Vehicles which currently come through Sloane Square from Cliveden Place
and turn right up Sloane Street will have to make their way north from
points farther east, through Belgravia.
There will be considerable inconvenience to users of taxis, and to
residents dropping off or collecting passengers at the station: they
will have to make their way to Holbein Place, through either Belgravia
or Sloane Gardens. Passengers coming out of the station will no longer
have the bus stop in front of them to make a smooth change from one
form of transport to another.
Traffic Queues and Pollution
The crossroads plan requires the
imposition of five additional sets of traffic lights in Sloane Square
– not only at the junctions of Cliveden Place, Sloane Street and
Symons Street with the Square, but in both directions at the centre of
the crossroads. The Council are also suggesting that traffic lights may
have to be installed at the intersection of Cadogan Gardens and the
King’s Road, and at the intersection of Cadogan Square, Cadogan
Street and Cadogan Gardens. This will mean loss of trees and parking
spaces if they go ahead, which seems entirely likely given forecast
flows.
Save Sloane Square believes that multiple
sets of traffic lights will cause traffic queues where little
congestion exists now. Far from being an environmental improvement, the
crossroads plan will exacerbate pollution, especially in surrounding
residential streets which take the full impact of traffic reassignment.
Traffic Modelling
RBK&C claim their rigorous traffic
modelling shows that the crossroads will perform better than the
gyratory system. Examination of their pre-2005 consultation modelling
shows, however, that far from being robust, there were multiple
problems with their analysis:
it used out-of–date data from 2003;
the data was chosen to represent the all-round worse case for the current layout;
there is no agreement between the 2003 figures and later traffic counts;
the queue data for the gyratory cannot be verified by observation;
the crossroads data did not include comprehensive figures for reassigned traffic.
Their more recent modelling, to take
account of the impact of the crossroads on the wider area of Belgravia
and Chelsea, also has flaws.
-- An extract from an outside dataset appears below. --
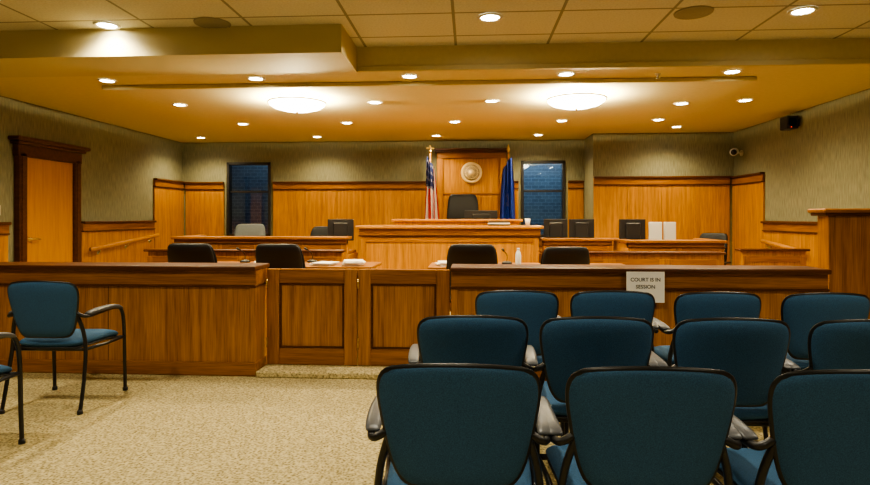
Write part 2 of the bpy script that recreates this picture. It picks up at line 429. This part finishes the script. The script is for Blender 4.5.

In order to disguise the full impact of
the crossroads scheme, they have simultaneously modelled both the
expected cut in traffic from the congestion charge and the change in
traffic flows caused by the scheme.
Figures released for Belgravia before
Christmas show falls in traffic on some roads which mirror exactly the
fall in traffic expected solely from the congestion charge. Yet
RBK&C have released the figures under the banner ‘Sloane
Square Environmental Improvement Scheme’. It is hard to see how
parts of Chelsea could experience an environmental improvement when the
impact on its streets would be so great.